I rented a bicycle while in Mandalay and spent days riding all around the city or out beyond the city, around the walls of Mandalay Palace, and climbing the many steps of Mandalay Hill to watch the sun set over the city. I walked across Ubein Bridge, the world’s longest teak bridge, and visited Sagaiing and Mingun, and applied fresh new gold to the countries most sacred Buddha statue at Mahamuni Paya, then had gold rubbed on my hands and forehead and received a blessing from a temple monk.
I also saw The Moustache Brothers. They are two brothers and a cousin performing traditional Burmese comedy and dance. They are most famous because two of the troupe spent five years of hard labor in jail for telling a simple joke about the government, comparing the government to pirates. One was arrested twice more. They are not allowed to perform and locals are not allowed to see them, but because of their popularity amongst foreigners, the government is reluctant to close them down, though the government has demanded they stop. It was not a particularly funny comedy troupe, and only one of the group spoke English well enough to talk. It seemed that one learned English by listening to only punch-lines, slang, and jargon about celebrities and American culture. They dressed up in odd costumes, danced around like monkeys, proudly wore chains to symbolize the convict past, and told corny jokes. It rained hard outside that night, and their theatre was in the garage, and when the rain came, it flooded swiftly in to the theatre, and up above the stage they performed on. They handed out stools for us to put our feet on, as the water had flooded in the room about 6 inches deep. It added to the show, and afterward I waited for the rain to calm enough to take a motorcycle taxi back to the guesthouse.

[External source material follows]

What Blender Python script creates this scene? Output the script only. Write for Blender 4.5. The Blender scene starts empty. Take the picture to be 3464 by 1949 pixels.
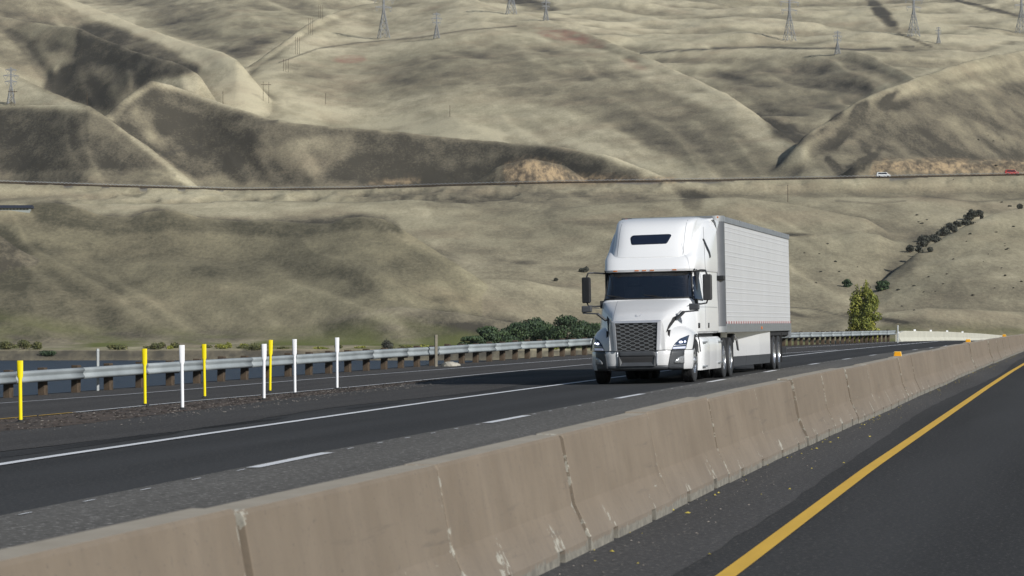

I liked Mandalay, despite the dirt and grime and everything that it lacked. I loved my time with monks, or my enjoyable nights sipping herbal tea and eating chapatti and tasty treats at street side tea shops. I had such splendid evenings there, and that is where I leave off, to be continued soon.
"Mandalay." ...Ship me somewheres east of Suez, where the best is like the worst, Where there aren’t no Ten Commandments an’ a man can raise a thirst; For the temple-bells are callin’, an’ it’s there that I would be – By the old Moulmein Pagoda, looking lazy at the sea; On the road to Mandalay, Where the old Flotilla lay, With our sick beneath the awnings when we went to Mandalay! On the road to Mandalay, Where the flyin’-fishes play, An’ the dawn comes up like thunder outer China ‘crost the Bay! -Rudyard Kipling.